Ora, a questão primária foi menos a fé vitoriosa. Com ela os heréticos ainda se poderiam identificar. O que foi posto em dúvida é a Identidade de Jesus. Os sectários duvidam e negam que o Cristo ressurreto e glorioso seja idêntico ao Jesus de Nazaré. Para eles é inaceitável um Deus que se apresenta em trapos humildes e que se abaixa ao ponto de ser cuspido e maltratado e de sofrer injúria e infâmia e, finalmente, a morte na cruz.
No entanto para o autor esse é o articulus stantis et cadentis, só quem reconhece e confessa Jesus, o homem de Nazaré, como Cristo e Filho de Deus, Deus está nele e ele em Deus. (1 Jo 4.15)
Na demonstração desta verdade não pode faltar o v. 5, que conclui a prova teológica assim como o quod erat demonstrandum a prova de uma operação matemática.
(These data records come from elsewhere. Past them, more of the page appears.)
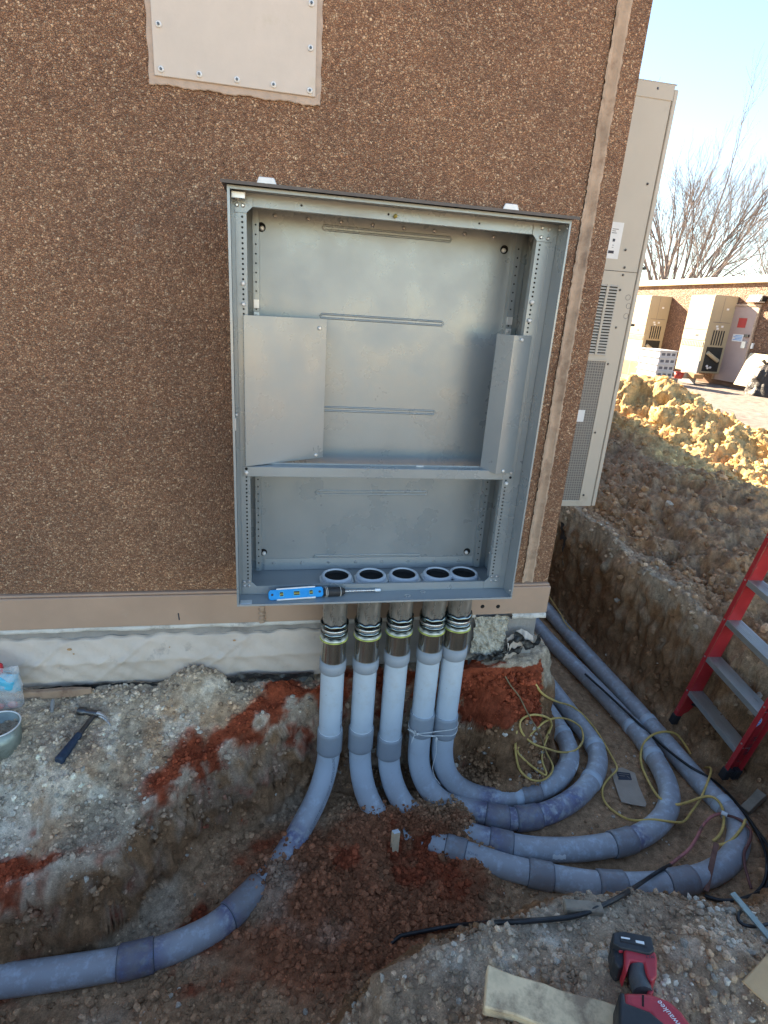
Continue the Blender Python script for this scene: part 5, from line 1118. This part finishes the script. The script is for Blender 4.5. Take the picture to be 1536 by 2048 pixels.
mb = MB(); q0 = lad(A0, .003, .06, pitch - .02); q1 = lad(A0, .003 + .10, .06, pitch - .03); mb.tube([lad(A0, .004, .055, pitch - .09), lad(A0, .10, .055, pitch - .028)], .007, 8); mb.build('step_brace', 'dblack', ld)
mb = MB(); mb.tube([lad(A0, wl - .004, .055, pitch - .09), lad(A0, wl - .10, .055, pitch - .028)], .007, 8); mb.build('step_brace', 'dblack', ld)
# oval badge and hand lettering on the near rail (outer face looks towards the camera side)
def railpatch(vs, fs, u_, b_, sc, mat, name, off, rot=True):
    out = []
    for p in vs: out.append(lad(B0, .0065 + off, b_ + p[1] * sc, u_ + p[0] * sc) if rot else lad(B0, .0065 + off, b_ + p[0] * sc, u_ + p[1] * sc))
    mb = MB(); mb.add(out, fs); return mb.build(name, mat, ld)
el = [(math.cos(6.2832 * i / 24) * 1.6, math.sin(6.2832 * i / 24)) for i in range(24)]
ub = .34
railpatch([(a * 1.15, b * 1.2, 0) for a, b in el], [tuple(range(24))], ub, .020, .0145, 'washer', 'badge_rim', .0002)
railpatch([(a, b, 0) for a, b in el], [tuple(range(24))], ub, .020, .0145, 'blue', 'badge', .0006)
vs, fs = textmesh('W', .026); railpatch(vs, fs, ub, .020, 1.0, 'washer', 'badge_letter', .0010)
vs, fs = textmesh('8099)  34', .030, .2); railpatch(vs, fs, .19, .056, 1.0, 'ink', 'hand_lettering', .0004)

# ------------------------------------------------------------------ wall-mounted air conditioner on this building
HY = 2.67
hx0, hx1, hz0, hz1 = 1.101, 1.700, -.945, .968
hv0 = thing('wall_air_conditioner', (1.4, 3.2, hz0), 'tall beige wall-mounted air conditioner just round the near building corner', 'air conditioner')
mb = MB(); mb.box((hx0, HY, hz0), (hx1 - .022, HY + 1.07, hz1)); mb.build('cabinet', 'hvac', hv0, bevel=.003)
mb = MB(); mb.box((hx1 - .021, HY - .004, hz0 + .004), (hx1, HY + 1.075, hz1 - .012)); mb.build('front_panel', 'hvac', hv0, bevel=.003)
mb = MB(); mb.box((hx0, HY - .003, hz1 - .055), (hx1 - .02, HY + 1.07, hz1 + .004)); mb.box((hx0, HY - .003, hz1 + .004), (hx1 - .01, HY + 1.08, hz1 + .007)); mb.build('top_cap', 'hvac', hv0, bevel=.002)
zl0, zl1 = Yp(1200, 708, HY)[2], Yp(1215, 570, HY)[2]
zs0, zs1 = Yp(1160, 1000, HY)[2], Yp(1190, 722, HY)[2]
xl1 = Yp(1236, 570, HY)[0]
mb = MB(); mb.box((1.16, HY - .0008, zl0), (xl1, HY + .002, zl1)); lp = mb.build('louvre_recess', 'hvac_dk', hv0)
nr = 23; mb = MB(); dz = (zl1 - zl0) / nr
for i in range(nr + 1):
    zz = zl0 + i * dz; mb.hexa([(1.155, HY - .001, zz - dz * .24), (xl1 + .003, HY - .001, zz - dz * .24), (xl1 + .003, HY - .001, zz + dz * .24), (1.155, HY - .001, zz + dz * .24)], [(1.155, HY - .006, zz - dz * .34), (xl1 + .003, HY - .006, zz - dz * .34), (xl1 + .003, HY - .003, zz + dz * .1), (1.155, HY - .003, zz + dz * .1)])
xm = Yp(1203, 640, HY)[0]
for xx in (xm, xm - .105, xm - .21): mb.box((xx - .006, HY - .0062, zl0 - .004), (xx + .006, HY - .0005, zl1 + .004))
mb.build('louvre_slats', 'hvac', lp)
xs1 = Yp(1211, 722, HY)[0]
mb = MB(); mb.box((1.14, HY - .0012, zs0), (xs1, HY + .003, zs1)); cl_ = mb.build('coil_screen', 'coil', hv0)
mb = MB()
for a, b, c, d in ((1.12, zs0 - .012, xs1 + .012, zs0), (1.12, zs1, xs1 + .012, zs1 + .010), (xs1, zs0 - .0, xs1 + .010, zs1)): mb.box((a, HY - .004, b), (c, HY + .001, d))
mb.build('screen_frame', 'hvac', hv0, bevel=.001)
p, q = Yp(1153, 843, HY), Yp(1170, 820, HY); mb = MB(); mb.box((p[0] - .01, HY - .003, p[2]), (q[0], HY - .0014, q[2])); mb.build('small_label', 'white', cl_)
p, q = Yp(1207, 516, HY), Yp(1250, 446, HY); mb = MB(); mb.box((p[0] - .03, HY - .0018, p[2]), (q[0] - .004, HY - .0004, q[2])); lbq = mb.build('warning_label', 'white', hv0)
lx0, lx1, lz0, lz1 = p[0] - .03, q[0] - .004, p[2], q[2]
def lmark(x0, x1, z0, z1): mb = MB(); mb.box((x0, HY - .0022, z0), (x1, HY - .0019, z1)); mb.build('label_mark', 'ink', lbq)
xc = (lx0 + lx1) / 2 + .008
lmark(xc - .012, xc + .016, lz0 + .022, lz0 + .034); lmark(xc + .0, xc + .012, lz0 + .072, lz0 + .084)
for i, w_ in enumerate((.03, .018, .024)): lmark(xc - .01, xc - .01 + w_, lz1 - .030 - i * .008, lz1 - .0275 - i * .008)
for i in range(2): lmark(xc + .002, xc + .01, lz0 + .056 - i * .009, lz0 + .058 - i * .009)
for (u, v) in ((1315, 177), (1295, 368), (1249, 535), (1251, 500), (1246, 550), (1240, 580), (1232, 655), (1216, 728), (1190, 865), (1167, 990), (1272, 600)):
    p = Yp(u, v, HY)
    if p[0] < hx1 - .02: screw(hv0, (p[0], HY - .0005, p[2]), r=.0055, mat='hsteel')
mb = MB(); zz = Yp(1260, 545, HY)[2]; mb.box((hx0, HY - .0012, zz), (hx1 - .022, HY + .001, zz + .0025)); mb.build('panel_seam', 'hvac_dk', hv0)
for (u, v) in ((1256, 595), (1257, 612), (1252, 632)):
    p = Yp(u, v, HY); mb = MB(); mb.tube([(p[0] + .012 * math.cos(a), HY - .0005, p[2] + .012 * math.sin(a)) for a in np.linspace(0, 6.2832, 20)], .0008, 4); mb.build('knockout', 'seam', hv0)
for (u, v) in ((1287, 537), (1263, 650)):
    p = Yp(u, v, HY); mb = MB(); mb.box((hx1 - .001, HY - .006, p[2] - .006), (hx1 + .018, HY + .01, p[2] + .006)); mb.build('panel_latch', 'black', hv0, bevel=.003)

# ------------------------------------------------------------------ the building across the yard
FX = 12.2; SC = FX / 10.6
def fp(u, v, dx=0.): return Xp(u, v, FX + dx)
zg = -1.47
fb = thing('far_building', (FX, 14, zg), 'low brown aggregate building with a cream fascia across the gravel yard', 'building')
y0b, y1b = 6.5, 26.
mb = MB(); mb.box((FX, y0b, zg + .18), (FX + 9, y1b, 1.20)); mb.build('wall', 'agg_far', fb)
mb = MB(); mb.box((FX + .03, y0b + .03, zg - .3), (FX + 8.9, y1b - .03, zg + .179)); mb.build('skirt', 'brwood', fb)
mb = MB(); mb.box((FX - .10, y0b - .1, 1.201), (FX + 9.1, y1b + .1, 1.36)); mb.build('fascia', 'fascia', fb, bevel=.01)
mb = MB(); mb.box((FX - .06, y0b - .1, 1.361), (FX + 9, y1b, 1.375)); mb.build('roof_edge', 'washer', fb)
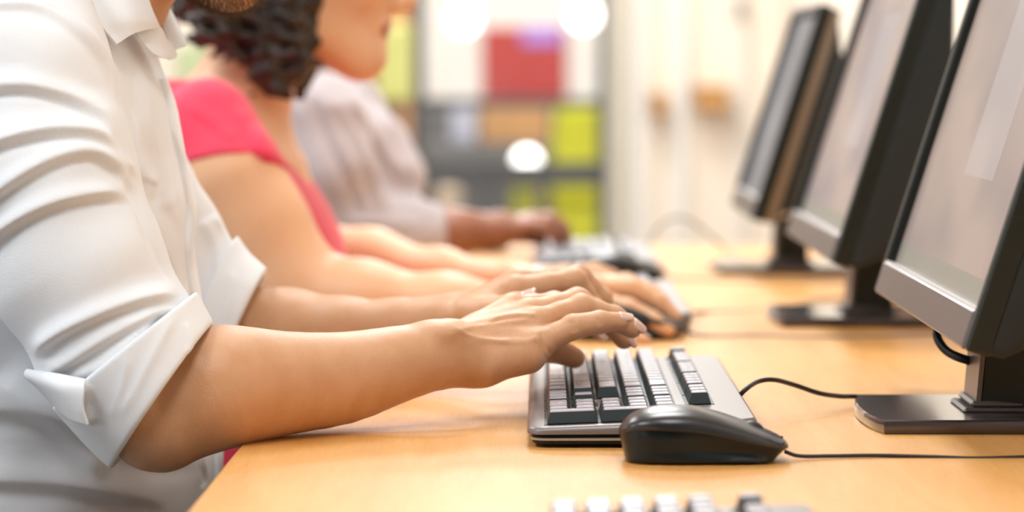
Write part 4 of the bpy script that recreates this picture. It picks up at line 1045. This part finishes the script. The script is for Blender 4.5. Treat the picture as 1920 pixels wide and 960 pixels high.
    ok = (lc[:, 2] < -.058 - .0 * lc[:, 0]) & (lc[:, 2] < -.05 - (lc[:, 0] < .03) * .0) & (lc[:, 0] > -.01) & ~((lc[:, 2] > -.075) & (np.abs(lc[:, 1]) < .02) & (lc[:, 0] > .07))
    for p0, g in zip(pw_[ok][:12000], G[ok][:12000]):
        dr = g + RNG.normal(size=3) * .35 + np.array((.2, 0, -.5)); dr /= np.linalg.norm(dr); L = RNG.uniform(.0035, .008); s1 = np.cross(dr, RNG.normal(size=3)); s1 /= np.linalg.norm(s1); s2 = np.cross(dr, s1)
        b = p0 - g * .0005; w_ = .00016; k = p0 + dr * L + np.array((.0, 0, -.001)); c = Vector(root.location)
        mb.add([Vector(b + s1 * w_) - c, Vector(b - s1 * w_ * .5 + s2 * w_) - c, Vector(b - s1 * w_ * .5 - s2 * w_) - c, Vector(k) - c], [(0, 1, 3), (1, 2, 3), (2, 0, 3)])
    mb.build('beard', M['beard'], root)
    hs = lambda p: smax(hf(p) - .008, -ell(HW((.065, 0, -.02)), (.075, .085, .10))(p), .006)
    hcut = lambda p: smax(hs(p), -(((p - HW((0, 0, -.01))) @ HR.T)[:, 2]) - .02, .004)
    np_mesh('hair', [mesh_sdf(hcut, (-.44, Yc - .12, D(.38)), (-.15, Yc + .12, D(.60)), .004)], M['hair'], root)
    legs(root, -.43, Yc, .56, 'charcoal')
    return root
man = build_man()

# ------------------------------------------------------------------ the woman in the red top
def build_woman():
    Yc = 3.10; root = person_root((-.36, Yc, 0), 'woman with dark curly hair and short-sleeved red top, holding a mouse')
    D = lambda z: z + DZ; A = lambda px, py, Y, r: (P(px, py, Y), r)
    hf, HW, HR = head_sdf((-.240, Yc, D(.391)), math.radians(16), .97)
    neck = chain([(HW((-.03, 0, -.05)), .050), ((-.335, Yc, D(.215)), .053), ((-.33, Yc, D(.16)), .075)], .03)
    rows = [(D(-.26), -.40, .11, .17), (D(-.1), -.375, .125, .15), (D(.0), -.355, .135, .145), (D(.07), -.358, .142, .155), (D(.13), -.368, .125, .17), (D(.19), -.385, .095, .165), (D(.235), -.390, .07, .10), (D(.25), -.390, .05, .06)]
    tf = loft_sdf(rows, Yc, 2.2)
    ra = [A(388, 240, 2.95, .046), A(437, 335, 2.92, .0455), A(490, 430, 2.92, .046), A(545, 525, 2.915, .042), A(580, 560, 2.91, .037), A(680, 560, 2.895, .034), A(840, 572, 2.875, .027), A(985, 578, 2.855, .021)]
    wr = P(1000, 576, 2.852)
    rf = [W3((1105, 536, 2.868), (1175, 532, 2.866), (1222, 551, 2.862), (1249, 576, 2.858)),
          W3((1115, 540, 2.846), (1186, 540, 2.842), (1236, 566, 2.838), (1262, 592, 2.834)),
          W3((1108, 563, 2.824), (1178, 579, 2.812), (1222, 601, 2.804), (1252, 618, 2.800)),
          W3((1095, 580, 2.804), (1140, 600, 2.784), (1174, 620, 2.768), (1203, 636, 2.762))]
    rt = W3((1030, 578, 2.87), (1080, 586, 2.892), (1120, 596, 2.895), (1150, 606, 2.89))
    hand = hand_sdf(wr, rf, rt, [], wr=.020, fr=1.08)
    la = [A(430, 240, 3.24, .046), A(478, 350, 3.28, .043), A(560, 470, 3.29, .036), A(700, 487, 3.28, .030), A(830, 512, 3.22, .0225), A(950, 528, 3.15, .019)]
    lw = P(960, 530, 3.145)
    lf = [W3((1050, 519, 3.10), (1108, 510, 3.09), (1133, 522, 3.085), (1143, 537, 3.08)), W3((1055, 516, 3.12), (1116, 508, 3.12), (1148, 520, 3.12), (1160, 534, 3.12)),
          W3((1052, 516, 3.14), (1110, 508, 3.145), (1143, 520, 3.15), (1156, 532, 3.15)), W3((1045, 519, 3.16), (1093, 512, 3.17), (1118, 520, 3.175), (1130, 531, 3.175))]
    lt = W3((985, 526, 3.12), (1020, 528, 3.09), (1050, 532, 3.075), (1078, 536, 3.07))
    lhand = hand_sdf(lw, lf, lt, [], wr=.019, fr=.9)
    raf, laf = chain(ra, .03), chain(la, .03)
    body = lambda p: smin(smin(smin(smin(hf(p), neck(p), .02), tf(p) + .004, .03), smin(raf(p), hand(p), .02), .02), smin(laf(p), lhand(p), .02), .02)
    lo, hi = bbox([a[0] for a in ra + la] + [q for f in rf + lf for q in f] + [(-.56, Yc, D(-.26)), (-.2, Yc, D(.50))], .05)
    pb = mesh_sdf(body, lo, hi, .003)
    np_mesh('body', [pb], [M['skin_woman'], M['lips']], root, matfn=lambda c: ((ell(HW((.093, 0, -.059)), (.012, .022, .0125))(c)) < 0))
    for f_ in rf + lf: nail(root, f_[2], f_[3], (.5, 0, 1), .0095 * .9 * .76)
    # red top: short cap sleeves, wide neckline
    arms = union([chain(ra[:4], .03), chain(la[:3], .03)], .01)
    hemR = np.array(P(440, 328, 2.92)); nR = np.array((.06, -.50, -1.0)); nR /= np.linalg.norm(nR); nL = nR * np.array((1, -1, 1))
    asl = chain([(ra[0][0], .052), (ra[1][0], .0535), (ra[2][0], .055)], .01); bsl = chain([(la[0][0], .050), (la[1][0], .048), (la[2][0], .045)], .01)
    asc = lambda p: smax(asl(p), (p - hemR) @ nR, .003); bsc = lambda p: smax(bsl(p), (p - np.array(P(480, 320, 3.28))) @ nL, .003)
    tor = lambda p: tf(p) - .006
    base = lambda p: smin(smin(tor(p), asc(p), .025), bsc(p), .025) + .0012 * np.sin(p[:, 0] * 60 + p[:, 2] * 75) * np.sin(p[:, 1] * 33) 
    # neckline: slanting cut from behind the neck down the chest
    nc0 = np.array((-.335, Yc, D(.225))); nn = np.array((.62, 0, .78))
    nb = ell((-.322, Yc, D(.235)), (.075, .085, .075)); nck = cone((-.36, Yc, D(.29)), (-.275, Yc, D(.19)), .062, .055)
    top = lambda p: smax(base(p), -nck(p), .006)
    q = mesh_sdf(top, (-.58, Yc - .30, D(-.27)), (-.14, Yc + .30, D(.33)), .003)
    T = lambda p, w, a, **k: dict(p=p, w=w, a=a, **k)
    V = fold(q[0], q[2], [T([(470, 225), (500, 300), (560, 400), (610, 500)], 10, .004, s=.6), T([(440, 200), (470, 260), (500, 320)], 8, .003, s=.5), T([(540, 330), (590, 430), (630, 500)], 8, .003, s=.5), T([(350, 200), (400, 230), (440, 270)], 8, .002, s=.5)])
    np_mesh('red_top', [(V, q[1], q[2])], M['red'], root)
    # hair: chin-length loose curls
    curl = lambda p: .0065 * np.sin(p[:, 0] * 170 + 2 * np.sin(p[:, 2] * 90)) * np.sin(p[:, 2] * 130 + 1.5 * np.sin(p[:, 1] * 110)) + .004 * np.sin(p[:, 1] * 260 + p[:, 0] * 150) + .003 * np.sin(p[:, 2] * 330 + p[:, 1] * 90)
    hs = [ell(HW((-.025, 0, .035)), (.118, .102, .105)), ell(HW((-.075, 0, -.03)), (.075, .10, .085)), ell(HW((-.035, -.065, -.055)), (.052, .038, .085)), ell(HW((-.035, .065, -.055)), (.052, .038, .085)), ell(HW((-.012, -.07, -.108)), (.034, .03, .055)), ell(HW((-.012, .07, -.108)), (.034, .03, .055))]
    for i in range(26):
        a = RNG.uniform(0, 2 * math.pi); hs.append(ball(HW((-.055 + .075 * math.cos(a), .088 * math.sin(a), RNG.uniform(-.12, -.02))), RNG.uniform(.014, .024)))
    hu = union(hs, .02)
    face = ell(HW((.085, 0, -.045)), (.085, .1, .115))
    hr = lambda p: smax(hu(p) + curl(p), -face(p), .008)
    h0 = np.array(HW((0, 0, 0))); np_mesh('hair', [mesh_sdf(hr, h0 - .2, h0 + .2, .0035, 1)], M['hair'], root)
    legs(root, -.42, Yc, .525, 'navy', r=.058)
    return root
woman = build_woman()

# ------------------------------------------------------------------ the person in the lilac cardigan
def build_third():
    Yc = 4.02; root = person_root((-.38, Yc, 0), 'person in a draped lilac-grey cardigan, farthest along the desk')
    D = lambda z: z + DZ; A = lambda px, py, Y, r: (P(px, py, Y), r)
    hf, HW, HR = head_sdf((-.335, Yc, D(.405)), math.radians(8), .98)
    neck = chain([(HW((-.03, 0, -.05)), .052), ((-.345, Yc, D(.21)), .056)], .02)
    rows = [(D(-.26), -.38, .11, .17), (D(-.1), -.345, .125, .16), (D(.0), -.325, .135, .155), (D(.08), -.32, .135, .165), (D(.14), -.335, .12, .175), (D(.19), -.35, .09, .165), (D(.235), -.36, .065, .11), (D(.255), -.36, .05, .06)]
    tf = loft_sdf(rows, Yc, 2.2)
    ra = [A(600, 215, 3.84, .05), A(620, 320, 3.83, .044), A(660, 430, 3.84, .04), A(760, 440, 3.86, .034), A(850, 436, 3.87, .0275), A(930, 430, 3.88, .0225)]
    wr = P(940, 430, 3.882)
    rf = [W3((1000, 412, 3.92), (1030, 410, 3.93), (1050, 425, 3.93), (1058, 442, 3.93)), W3((1005, 414, 3.90), (1036, 410, 3.91), (1058, 428, 3.91), (1062, 450, 3.91)),
          W3((1003, 418, 3.88), (1032, 414, 3.885), (1050, 432, 3.885), (1056, 452, 3.885)), W3((995, 425, 3.862), (1020, 425, 3.86), (1036, 440, 3.86), (1042, 455, 3.86))]
    rt = W3((955, 435, 3.90), (980, 440, 3.92), (1000, 445, 3.925), (1018, 455, 3.925))
    hand = hand_sdf(wr, rf, rt, [], wr=.020, fr=.92)
    la = [A(650, 215, 4.2, .05), A(680, 320, 4.22, .044), A(720, 430, 4.22, .04), A(850, 440, 4.2, .03), A(930, 440, 4.18, .022)]
    lw = P(935, 440, 4.18); mk = lambda dy, dx: W3((985 + dx, 425, 4.16 + dy), (1010 + dx, 422, 4.16 + dy), (1025 + dx, 432, 4.16 + dy), (1030 + dx, 445, 4.16 + dy))
    lf = [mk(-.03, 0), mk(-.01, 3), mk(.01, 2), mk(.03, -5)]; lt = W3((950, 442, 4.15), (970, 444, 4.12), (985, 446, 4.11), (998, 450, 4.105))
    lhand = hand_sdf(lw, lf, lt, [], wr=.019, fr=.92)
    raf, laf = chain(ra, .03), chain(la, .03)
    body = lambda p: smin(smin(smin(smin(hf(p), neck(p), .02), tf(p) + .006, .03), smin(raf(p), hand(p), .02), .02), smin(laf(p), lhand(p), .02), .02)
    lo, hi = bbox([a[0] for a in ra + la] + [q for f in rf + lf for q in f] + [(-.52, Yc, D(-.26)), (-.2, Yc, D(.52))], .05)
    np_mesh('body', [mesh_sdf(body, lo, hi, .004)], M['skin_dark'], root)
    T = lambda p, w, a, **k: dict(p=p, w=w, a=a, **k)
    # cardigan with long sleeves, draped front
    cuffn = np.array((1.0, .05, .05)); cuffn /= np.linalg.norm(cuffn)
    s1 = chain([(q, r + .009) for q, r in ra[:5]], .03); s2 = chain([(q, r + .009) for q, r in la[:4]], .03)
    drape = chain([(P(650, 185, 3.93), .022), (P(700, 260, 3.9), .032), (P(738, 330, 3.9), .034), (P(735, 395, 3.9), .035)], .03)
    dr2 = chain([(P(680, 190, 4.1), .022), (P(720, 270, 4.12), .032), (P(750, 330, 4.12), .03), (P(745, 400, 4.12), .03)], .03)
    car = lambda p: smin(smin(smin(smin(tf(p) - .010, smax(s1(p), (p - np.array(P(834, 440, 3.87))) @ cuffn, .004), .025), smax(s2(p), (p - np.array(P(834, 440, 4.2))) @ cuffn, .004), .025), drape(p), .02), dr2(p), .02) + .0015 * np.sin(p[:, 0] * 50 + p[:, 1] * 70)
    q = mesh_sdf(lambda p: smax(car(p), -cone((-.345, Yc, D(.28)), (-.25, Yc, D(.18)), .058, .045)(p), .006), (-.54, Yc - .28, D(-.27)), (-.02, Yc + .30, D(.30)), .0035)
    V = fold(q[0], q[2], [T([(580, 170), (610, 260), (660, 360), (680, 420)], 9, -.006), T([(620, 175), (660, 240), (700, 330), (720, 400)], 9, .006, s=.8), T([(640, 170), (690, 240), (740, 310), (772, 335)], 8, .006, s=.9), T([(600, 170), (640, 260), (670, 340)], 8, .004, s=.7), T([(650, 410), (720, 418), (790, 420)], 6, .003)])
    np_mesh('cardigan', [(V, q[1], q[2])], M['cardigan'], root)
    hs = lambda p: smax(hf(p) - .014 + .003 * np.sin(p[:, 0] * 200) * np.sin(p[:, 2] * 200), -ell(HW((.075, 0, -.035)), (.08, .09, .10))(p), .006)
    h0 = np.array(HW((0, 0, 0))); hc = lambda p: smax(hs(p), -(((p - h0) @ HR.T)[:, 2]) - .05, .004)
    np_mesh('hair', [mesh_sdf(hc, h0 - .15, h0 + .15, .005)], M['hair'], root)
    legs(root, -.38, Yc, .55, 'charcoal', r=.07)
    return root
third = build_third()

# ------------------------------------------------------------------ office chairs under the sitters
def make_chair():
    t = empty('office_chair')
    f = ell((0, 0, .425), (.24, .235, .055)); g = lambda p: smax(f(p), np.maximum(p[:, 2] - .455, .395 - p[:, 2]), .02)
    np_mesh('seat', [mesh_sdf(g, (-.27, -.27, .36), (.27, .27, .48), .009)], M['chair_fabric'], t)
    b = ell((-.31, 0, .78), (.045, .21, .20)); np_mesh('backrest', [mesh_sdf(b, (-.38, -.24, .55), (-.24, .24, 1.0), .009)], M['chair_fabric'], t)
    MB().tube(catmull([(-.02, 0, .385), (-.22, 0, .375), (-.335, 0, .44), (-.355, 0, .70)], 6), .014).build('back_bracket', M['mon_black'], t, smooth=True)
    MB().tube([(0, 0, .08), (0, 0, .39)], .025, 16).build('gas_post', M['metal'], t, smooth=True)
    for i in range(5):
        a = math.radians(72 * i + 20); l = MB().tube([(0, 0, .085), (.27 * math.cos(a), .27 * math.sin(a), .06)], [.025, .015]).build('leg', M['mon_black'], t, smooth=True)
        MB().tube([(.27 * math.cos(a), .27 * math.sin(a) - .012, .026), (.27 * math.cos(a), .27 * math.sin(a) + .012, .026)], .026, 14).build('castor', M['case_dark'], l)
    return t
ch = make_chair(); chs = [ch, copy_tree(ch), copy_tree(ch)]
for c_, x, y, l in zip(chs, (-.47, -.43, -.41), (2.25, 3.10, 4.02), ('man in the white shirt', 'woman in red', 'person in the cardigan')):
    c_.location = (x, y, 0); tag(c_, 'blue-grey swivel office chair under the ' + l, 'chair', 'office chairs along the desk')
chs[1].scale = (1, 1, .90)      # this seat is set lower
A tradução de Almeida é clara e correta. Na exegese tentamos mostrar que o texto, à primeira vista um tanto seco e teórico, tem muito mais vida e dinâmica que aparenta.
III — Exegese
V. 1 — Chama a minha atenção a insistente e estereotípica formulação: Todo aquele que crê… — e seria bom ouvir entre as linhas: só aquele que crê inabalavelmente… — que pode ser encontrada desde o cap. 2. Ela me diz que na fé cristã há questões indiscutíveis, princípios que não permitem interpretações alternativas, verdades das quais a Igreja não pode abrir mão. E esta é uma tal verdade: que Jesus, homem verdadeiro, nascido da virgem Maria é ao mesmo tempo verdadeiro Deus, gerado do Pai desde a eternidade (Lutero). Ele, o homem por excelência e Deus Emanuel é o último e insuperável recado de Deus para este mundo desumano e afastado de Deus, é amor encarnado por todos nós. Exclui-se da Igreja quem neste ponto duvida. Faz parte dos filhos de Deus quem confessa as duas naturezas de Jesus.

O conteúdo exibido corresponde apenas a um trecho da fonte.